Blog: Perfect. Just perfect!

Perfect. Just perfect!

Who’d want to be a referee eh!?! Well, given the name of this site, and the likely readership, I’d say – probably you! And if you do, or you are, then good on you. It’s a fantastic way of playing a crucial part in the game we love.

I didn’t want to start the blog on on a negative, but given the nature of what we do, I guess it was bound to be the case.

I write this blog from the UK where the majority of this week’s rugby press has been all about the decision of one person. And no, it wasn’t a referee. Dylan Hartley. Northampton, England hooker, and for a spell, British Lion squad member. But because of his decisions at the weekend, didn’t actually leave on the Lions’ plane so will not have the honour of wearing the shirt with pride when the tour kicks off this coming Saturday.

And why? Because he decided to speak to a match official in the worst possible way. All credit to the one involved for dealing with it with the tools at his disposal.  I’m delighted by the support shown to the referee by the independent disciplinary process. These panels have a history of making interesting decisions which allow the transgressing player to return to action to fulfill national team commitments. This time, they supported the referees view of things and his subsequent actions, and banned the player for 11 weeks. The disciplinary panel decided it was a mid range entry point, which carries a 12 week ban. He received one week off that for his behaviour at the hearing (where he pleaded not guilty, claiming his words were aimed at an opponent – like that makes it OK..)
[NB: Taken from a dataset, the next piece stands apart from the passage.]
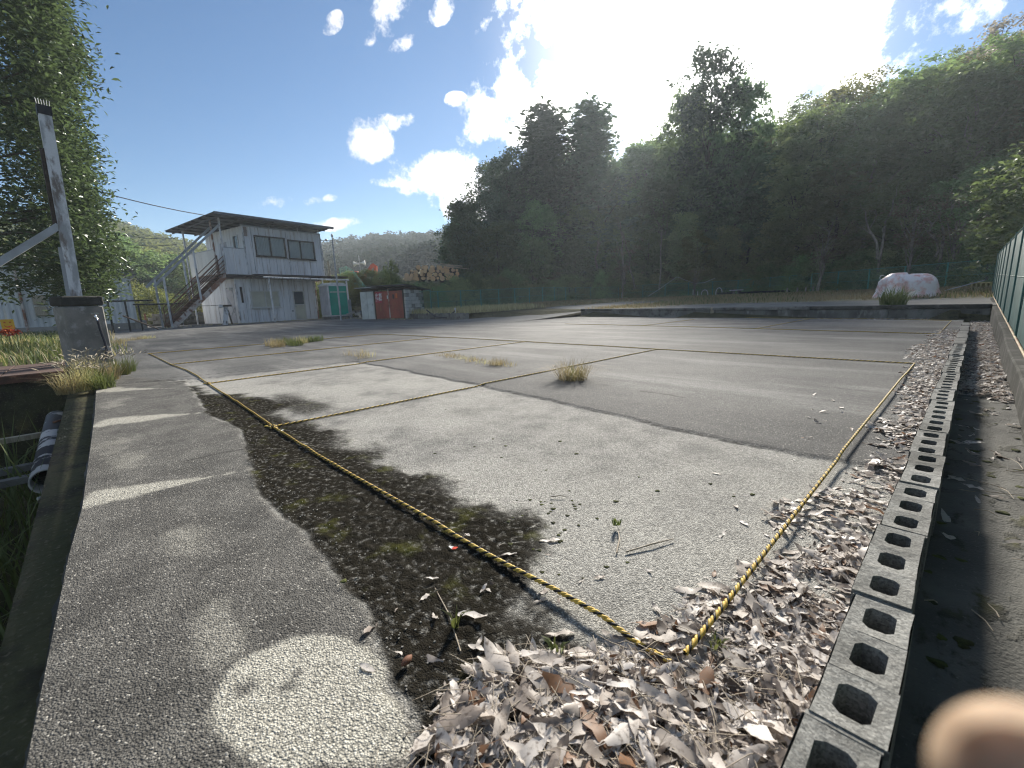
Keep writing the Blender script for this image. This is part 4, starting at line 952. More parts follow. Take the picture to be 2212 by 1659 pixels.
panels(0, DEP, UW, ZU0, ZU1, .9, axis='t', m_='panel_side', out=1); panels(0, UW, DEP, ZU0, ZU1, .9, m_='panel', out=1)
lw = (osz(7.08, 0)[0], osz(8.65, 0)[0], osz(7.8, .97)[1], osz(7.8, 1.98)[1]); ld = (osz(9.44, 0)[0], osz(10.11, 0)[0], ZL0 + .06, osz(9.8, 1.95)[1])
panels(LS0, LS1, .02, ZL0, ZL1, .44, holes=[lw, ld], m_='panel')
panels(.02, DEP, LS0, ZL0, ZL1, .9, axis='t', m_='panel', holes=[(.35, 1.2, ZL0, ZL0 + 2.05)]); panels(.02, DEP, LS1, ZL0, ZL1, .9, axis='t', m_='panel_side', out=1)
# corner posts, floor deck between the storeys, base sill
for s_, t_, z0, z1 in ((0, 0, ZU0, ZU1), (UW, 0, ZU0, ZU1), (LS0, .02, ZL0, ZL1), (LS1, .02, ZL0, ZL1)):
    opart(MB().box((s_, t_ - .012, (z0 + z1) / 2), (.085, .085, z1 - z0)), 'corner_post', MT['white_peel'])
opart(MB().box((1.85, 2.2, 2.78), (6.2, 4.9, .20)), 'floor_deck', MT['dark_frame'])
opart(MB().box(((LS0 + LS1) / 2, 2.2, .08), (LS1 - LS0 + .1, 4.6, .10)), 'base_sill', MT['concrete_pale'])
opart(MB().box((UW / 2, 0.005, ZU1 + .03), (UW + .12, .11, .07)), 'eave_rail', MT['galv'])
opart(MB().box((UW / 2, -.01, ZU0 - .025), (UW + .06, .10, .05)), 'sill_rail', MT['white_peel'])
# ragged torn edging at the right corner
mb = MB()
for i in range(14): mb.box((UW + .05 + random.uniform(0, .05), -.02, ZU0 + .15 + i * .17), (random.uniform(.03, .10), .02, .15))
opart(mb, 'torn_edging', MT['white_peel'])
def slider(h, m_frame, pane, curtain=True, split=.5, t_=0):
    s0, s1, z0, z1 = h; mb = MB(); fw = .06
    for c, d in (((s0 + s1) / 2, z0 + fw / 2), ((s0 + s1) / 2, z1 - fw / 2)): mb.box((c, t_ - .02, d), (s1 - s0, .10, fw))
    for c in (s0 + fw / 2, s1 - fw / 2): mb.box((c, t_ - .02, (z0 + z1) / 2), (fw, .10, z1 - z0 - 2 * fw))
    sm = s0 + (s1 - s0) * split; mb.box((sm, t_ - .025, (z0 + z1) / 2), (.05, .05, z1 - z0 - 2 * fw))
    w_ = opart(mb, 'window', m_frame)
    for a, b_ in ((s0 + fw, sm - .025), (sm + .025, s1 - fw)): MB().box(((a + b_) / 2, t_ + .0, (z0 + z1) / 2), (b_ - a, .008, z1 - z0 - 2 * fw)).build('pane', pane, w_)
    MB().box(((s0 + s1) / 2, t_ - .06, z0 - .02), (s1 - s0 + .06, .14, .035)).build('sill', m_frame, w_)
    if curtain:
        for a, b_ in ((s0 + .05, sm - .03 - random.uniform(0, .02)), (sm + .04, s1 - .05)):
            n = 44; mbc = MB(); vs = []
            for i in range(n + 1):
                x_ = a + (b_ - a) * i / n; y_ = t_ + .05 + .022 * math.sin(i * 1.25 + random.uniform(-.3, .3)); vs += [(x_, y_, z0 + .04), (x_, y_ + .01, z1 - .04)]
            mbc.add(vs, [(2 * i, 2 * i + 2, 2 * i + 3, 2 * i + 1) for i in range(n)], smooth=True); mbc.build('curtain', MT['curtain'], w_)
    return w_
slider(w1, MT['dark_frame'], MT['glass']); slider(w2, MT['dark_frame'], MT['glass'], split=.47)
slider(lw, MT['alu'], MT['cream'], curtain=False, t_=.02)
# ground floor door: glazed upper half, cream lower half
s0, s1, z0, z1 = ld; mb = MB()
for x_ in (s0 + .025, s1 - .025): mb.box((x_, .0, (z0 + z1) / 2), (.05, .11, z1 - z0))
mb.box(((s0 + s1) / 2, .0, z1 - .025), (s1 - s0 - .1, .11, .05)); dr = opart(mb, 'door', MT['alu'])
zm = osz(9.8, 1.09)[1]
MB().box(((s0 + s1) / 2, .01, (z0 + zm) / 2), (s1 - s0 - .104, .045, zm - z0 - .004)).build('door_leaf', MT['cream'], dr)
MB().box(((s0 + s1) / 2, .02, (zm + z1 - .05) / 2), (s1 - s0 - .104, .02, z1 - .05 - zm - .01)).build('door_glass', MT['glass_dark'], dr)
mb = MB(); mb.box(((s0 + s1) / 2, -.02, zm), (s1 - s0 - .11, .03, .05)); mb.build('mid_rail', MT['alu'], dr)
MB().box((s0 + .10, -.05, zm - .10), (.03, .05, .09)).build('handle', MT['galv'], dr)
MB().box((s0 - .13, -.02, .72), (.10, .03, .10)).build('notice_plate', MT['galv'], dr)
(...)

So where does this leave us? For once the rugby world (outside of the club involved) appears to be more or less as one here in supporting the ethos of respect that rugby players are supposed to show each other, and the referees. I spent my refereeing career being open and honest with myself, the players and coaches of those sides I’ve been involved in. We shouldn’t hide from the fact that we make mistakes. Just like players do. Just like coaches do. We learn from them, and hopefully we carry on. We need to find a way to find a voice which allows referees to get the message out though. That’s a separate blog for another day.

To read the media, coaches comments and social media sites, there appears to be a widespread desire for referees to be perfect. For a second, just think about that. Someone who makes absolutely no mistakes. In a game of hundreds, if not thousands of decisions. I think some people need to wake up and smell the coffee. And it’s not just me saying so. It’s former players of the calibre of Justin Marshall who are calling for referees to be cut some slack. Who would argue with an 81 cap All Black scrum half!

So hopefully, Wayne Barnes has done rugby a great service this weekend. He has set the standard for all referees in an incredibly high-profile match. Now it’s up to us referees around the world, no matter where we are, and no matter what level of rugby we officiate, to keep that standard as high.



  1. Great blog Keith!

    Spot on! I have had a few difficult coaches this year, some are really good and give constructive feedback, while some seem more interested on passing the buck on their teams failings.

  2. Dear Sir,

    I would like to request advice on how you would rule on grass cutter/very low tackles without arms. What is your order of rulings on them? PENALTY and Warning or yellow card considering intent? If done a second time after both sides have been warned go to red? Also I have noticed that refs in the Super 15 and internationals let no arm tackles go 5 metres out from the line with regards to rucks. Is this the case or is it a lapse of judgment? I have noticed time and time again tacklers going in with no arms bringing down the pick and goes close to the line. What should the ruling be in regards to this? A number of questions asked here!